E como é a política de sementes do estado? – Para se ter uma noção do que significa a criação desta política em Lagoa Seca, é importante saber como funciona o programa de compra e distribuição de sementes no âmbito estadual. Com a palavra, Emanoel Dias, assessor técnico da AS-PTA que acompanha o tema das sementes crioulas há mais de 10 anos.
“O Programa Estadual de Sementes é coordenado pela Secretaria de Desenvolvimento Agropecuário e da Pesca, a Sedap. Este programa atualmente compra diretamente da empresa Santana, que acaba por mobilizar quase a totalidade dos recursos destinados anualmente. As sementes são então distribuídas pela Emater e a gente não tem influência sobre o processo. Todo ano, geralmente, são distribuídas sementes de milho, feijão e, em algumas regiões, sorgo. O outro programa, mais recente, é o da Secretaria de Agricultura Familiar e Desenvolvimento do Semiárido, fruto da pressão feita pela ASA em uma das Festas das Sementes da Paixão. O governador retirou um pequeno percentual do programa da Sedap para a compra de sementes crioulas. O governo comprou dizendo que ela é crioula, só que a gente sabe que não é e ele quis que a gente da ASA fizesse a distribuição. São 12 toneladas de milho, 12 de feijão carioca e 12 de feijão macassar. A gente não aceitou fazer a distribuição porque não conhecia a origem deste material.”

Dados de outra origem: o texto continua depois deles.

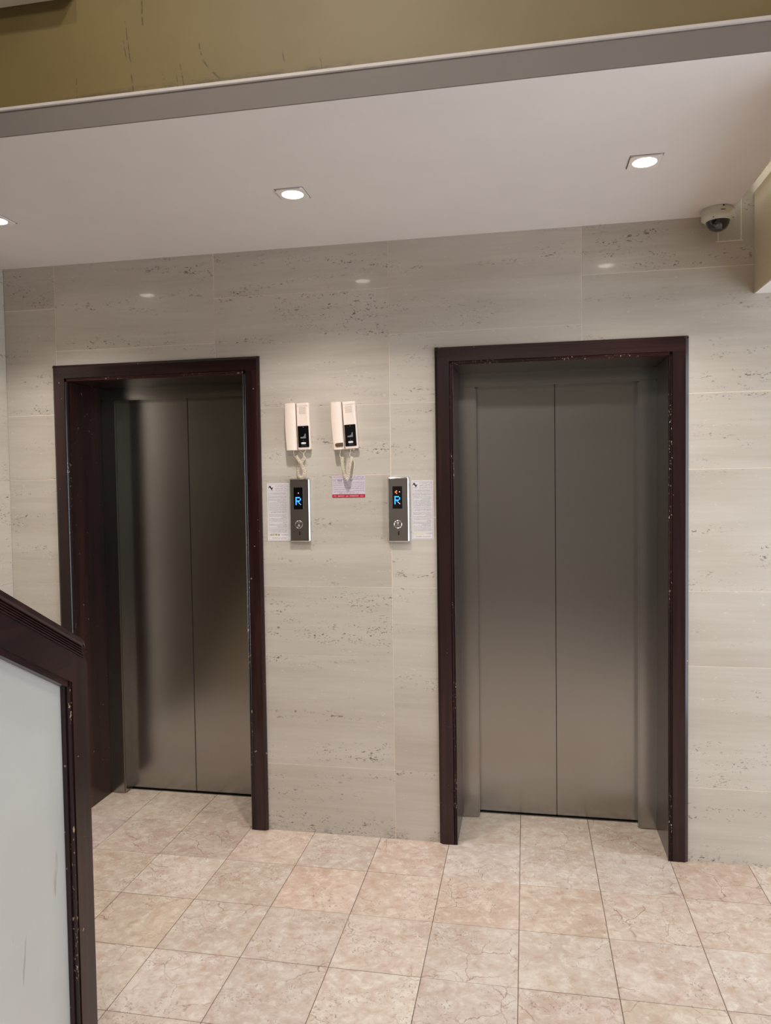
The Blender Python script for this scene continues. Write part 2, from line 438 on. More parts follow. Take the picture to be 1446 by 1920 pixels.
def flat_into(bm, x0, x1, z0, z1, y):
    v = [bm.verts.new(p) for p in ((x0, y, z0), (x1, y, z0), (x1, y, z1), (x0, y, z1))]
    bm.faces.new(v)
def poly_into(bm, pts, y): bm.faces.new([bm.verts.new((p[0], y, p[1])) for p in pts])
def scribble_into(bm, x0, x1, zc, h, y, seed=1):
    # lettering too small to read: a row of letter-sized strokes
    rn = random.Random(seed); x = x0
    while x < x1 - h * .3:
        w = min(h * rn.uniform(.45, .75), x1 - x)
        flat_into(bm, x, x + w * .25, zc - h / 2, zc + h / 2, y)
        if rn.random() < .7: flat_into(bm, x + w * .6, x + w * .8, zc - h / 2, zc + h * rn.uniform(.1, .5), y)
        if rn.random() < .8: q = zc + h * rn.choice((-.4, -.05, .35)); flat_into(bm, x + w * .25, x + w * .6, q - h * .08, q + h * .1, y)
        x += w + h * (.15 if rn.random() < .85 else .6)
def ring_into(bm, x0, x1, z0, z1, w, y):
    flat_into(bm, x0, x1, z0, z0 + w, y); flat_into(bm, x0, x1, z1 - w, z1, y)
    flat_into(bm, x0, x0 + w, z0 + w, z1 - w, y); flat_into(bm, x1 - w, x1, z0 + w, z1 - w, y)

# ================================================================== SETTING
T = 0.305; ROW0 = 0.0157
DOORS = {'left': (-1.848, -0.826), 'right': (-0.0395, 0.9850)}      # outer edges of the two wooden casings
CW = 0.078                                                          # casing width
ZT = 2.150                                                          # casing top
Y_PORTAL, Y_LEAF = 0.266, 0.338

# --- floor -----------------------------------------------------------------
fl = box('floor', (XL, XR, YB, 0.45, -0.08, -0.0012), 'grout', kind='structure', center=False)
tag(fl, 'pinkish cream marble tile floor of the lift lobby')
def tile_mesh(w, d):
    bm = bmesh.new(); add_box(bm, -w / 2, w / 2, -d / 2, d / 2, -0.012, 0.0)
    top = [e for e in bm.edges if all(abs(v.co.z) < 1e-6 for v in e.verts)]
    bmesh.ops.bevel(bm, geom=top, offset=0.0012, segments=1, affect='EDGES')
    return mesh_of(bm, 'floor_tile')
full = tile_mesh(T - 0.0021, T - 0.0021); full.materials.append(M['floor_marble'])
TINT = {(-4, 1): (.86, .80, .76), (-5, 1): (.93, .88, .82), (-3, 1): (1, .93, .88), (-1, 1): (1.0, .93, .89), (3, 1): (.94, .86, .80), (2, 1): (.96, .93, .90),
        (1, 1): (1.02, 1.0, .97), (-2, 2): (1.02, .93, .88), (-1, 2): (1.0, .93, .88), (0, 2): (.99, .92, .86), (1, 2): (.98, .92, .85), (2, 2): (1.0, .95, .90),
        (3, 3): (1.03, 1.03, 1.02), (3, 2): (1.0, .95, .90), (-4, 2): (1, .97, .92), (-5, 2): (.98, .94, .86), (-5, 3): (.97, .92, .83), (-4, 3): (.98, .93, .85), (4, 1): (1.02, 1.0, .95)}
stuff = bmesh.new()
rt = random.Random(3)
for r in range(1, 17):
    y1 = ROW0 - (r - 1) * T; y0 = y1 - T
    if r == 1: pass
    for c in range(-7, 10):
        x0, x1 = c * T, (c + 1) * T
        x0c, x1c = max(x0, XL), min(x1, XR); y0c, y1c = max(y0, YB), (min(y1, -0.001) if False else y1)
        if x1c - x0c < 0.02 or y1c - y0c < 0.02: continue
        if r <= 10:
            clipped = (x1c - x0c < T - 1e-4) or (y1c - y0c < T - 1e-4)
            me = tile_mesh(x1c - x0c - 0.0021, y1c - y0c - 0.0021) if clipped else full
            dz = rt.uniform(-0.0004, 0.0004)
            o = put('floor_tile', me, 'floor_marble', fl, ((x0c + x1c) / 2, (y0c + y1c) / 2, dz))
            j = rt.uniform(-0.08, 0.05); t = TINT.get((c, r), (1 + j, 0.98 + j + rt.uniform(-.03, .015), 0.955 + j + rt.uniform(-.04, .03)))
            o.color = (*t, 1)
        else:
            add_box(stuff, x0c + .0013, x1c - .0013, y0c + .0013, y1c - .0013, -0.012, 0)
rest = put('floor_tile_field', mesh_of(stuff, 'floor_tile_field'), 'floor_marble', fl, kind='stuff')
for side, (a, b) in DOORS.items():          # tiles running into the two recesses
    xa, xb = a + CW - 0.004, b - CW + 0.004
    y0, y1 = ROW0, 0.345
    for c in range(-7, 5):
        x0c, x1c = max(c * T, xa), min((c + 1) * T, xb)
        if x1c - x0c < 0.02: continue
        o = put('floor_tile', tile_mesh(x1c - x0c - .0026, y1 - y0 - .0026), 'floor_marble', fl, ((x0c + x1c) / 2, (y0 + y1) / 2, 0))
        j = rt.uniform(-0.04, 0.02); o.color = (.97 + j, .93 + j, .86 + j, 1)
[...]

Além de remar contra a lógica dos atuais programas governamentais de distribuição de sementes, esta iniciativa que germina em Lagoa Seca tem um valor fundamental em um ano de poucas chuvas. As sementes crioulas, por seu cultivo há anos na região, estão mais adaptadas às severidades do clima da região e costumam ser mais resistentes do que as variedades comerciais.
Segundo o Monitor de Secas, coordenado pela Agência Nacional de Águas e Saneamento Básico (ANA), a Paraíba tem 62% de sua área com seca moderada. O restante do território apresenta seca fraca. E Lagoa Seca é um dos 149 municípios paraibanos em situação de emergência devido à falta de chuvas.